「AppGate SDP」は、アプリケーションのインフラアクセスを許可する前に、デバイスおよびユーザの認証を行い、認証された後にユーザが予め使用を認められたアプリケーションへの制限付きアクセス権が付与され、アプリケーションへのネットワーク接続が許可されるという仕組みを実現した次世代セキュアアクセスソリューションだという。
アクセス対象のアプリケーションが、社内オンプレミス環境、各ブランチ、クラウド環境などに分散されていたとしても、ソフトウェアであるため、柔軟にセットアップが完了可能、さらに各種設定は、中央のコントローラから集中制御することが可能になる。
SDP(Software Defined Perimeter)とは
VPNの中で企業へのリモートアクセスとして一般的に利用されているSSL-VPNの場合、クライアントとSSL-VPNゲートウェイ間で、はじめにSSL/TLSの通信のトンネルを張った上で、ユーザ認証を行う。つまり、ユーザ認証を行う前に、社内ネットワークにトンネルを張るという仕組みになる。

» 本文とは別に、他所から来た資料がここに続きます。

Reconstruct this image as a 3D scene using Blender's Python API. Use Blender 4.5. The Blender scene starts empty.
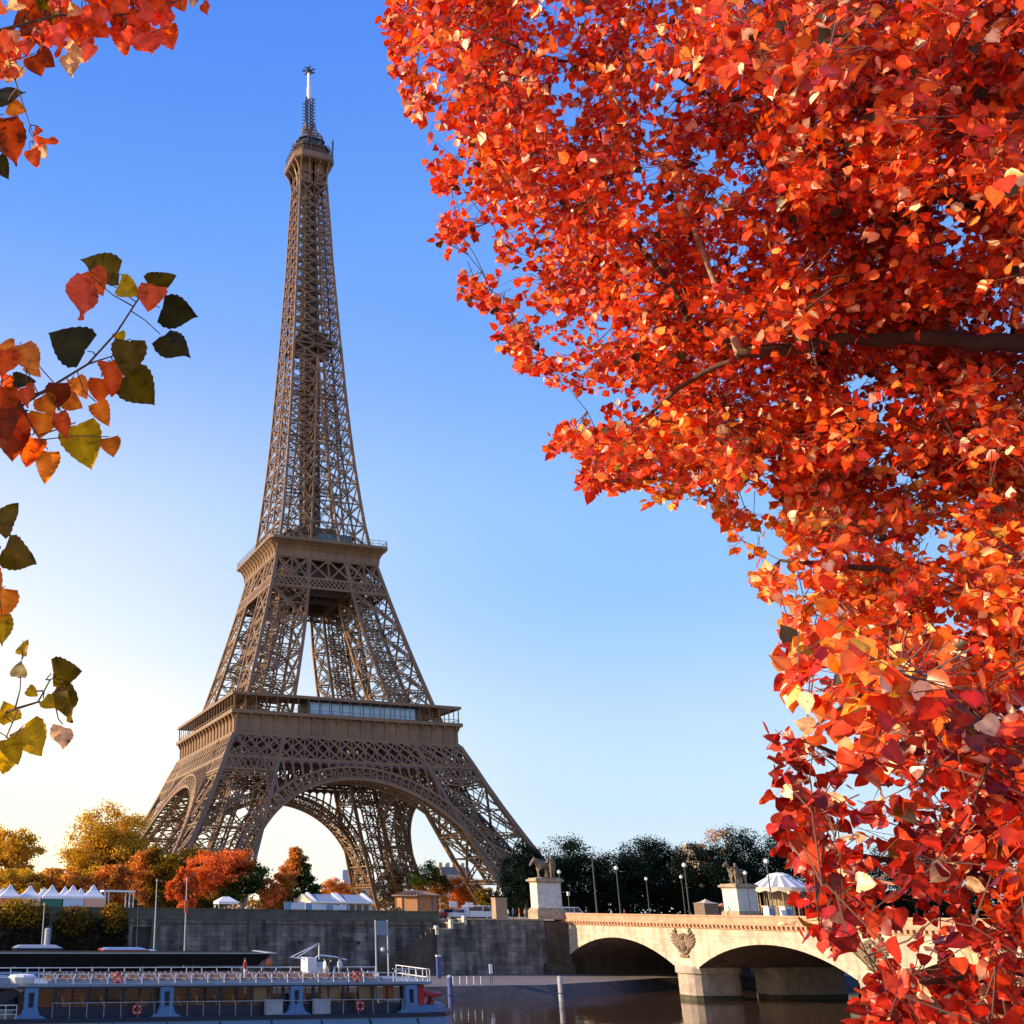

この仕組みは、セキュリティ面で多くの不安を抱えている。2018年初頭にはVPN製品で発見された脆弱性により、その脆弱性のあるVPN製品を利用している端末がサイバー攻撃者に絞り込まれ、ユーザアカウントが窃取され、社内ネットワークが丸ごと乗っ取られてしまう問題が発生した。
また、VPNの設置場所にも課題がある。VPNが浸透した1990年代、2000年代は、ファイアウォールなどゲートウェイセキュリティを担うハードウェアを外部と内部の通信における境界線(Perimeter)に設置することで、十分用途を果たしていた。
しかし、クラウド環境の普及により、社内のオンプレミスとクラウドのハイブリッド環境、クラウド環境でのシステム開発、スマートデバイスやIoTデバイスなど接続端末の多様化に加え、認証基盤もクラウドサービスを利用する企業が増加する中で、今や境界線は中央集中型でソフトウェア制御が可能かつ動的に設置場所に展開できる必要がある。
クラウドのセキュリティに関する調査研究と提言、教育活動を展開する非営利活動法人であるクラウドセキュリティアライアンス(Cloud Security Alliance:CSA)は、安全にアプリケーションにアクセスする新たな手法として、Software Defined Perimeter(SDP)というフレームワークを構築し、標準化を行った。SDPは、もともとアメリカ国防情報システム局(DISA)の「Black Cloud」の概念に基づいたものだ。
「AppGate SDP」は、CSAが構築したクラウド時代に最適なSDPフレームワークに準拠し、SSL-VPNの現状の課題を解決するという。「AppGate SDP」は、アプリケーションのインフラアクセスを許可する前に、デバイスおよびユーザの認証を行い、認証された後にユーザが予め使用を認められたアプリケーションへの制限付きアクセス権が付与され、アプリケーションへのネットワーク接続が許可されるという仕組みを実現している。
■製品の主な特徴
- オンプレミスとクラウドへのハイブリッドアクセス、パートナアクセス、テレワークアクセス、クラウド上での開発環境へのアクセスなどへの安全なアプリケーションアクセスを実現。
- デバイス認証、多要素認証、SAML認証に対応。
- 認証パスと暗号化されたデータパスは完全に分離。
- Black Cloud(DNSには、未登録、外部から対象のアプリケーションは完全に隠蔽される)の概念を踏襲し、ネットワークベースの攻撃耐性にきわめて強い。
- 全てのコンポーネントは、ソフトウェアで提供されるため、ロケーションやオンプレミス、クラウドを問わず、柔軟にデプロイが可能。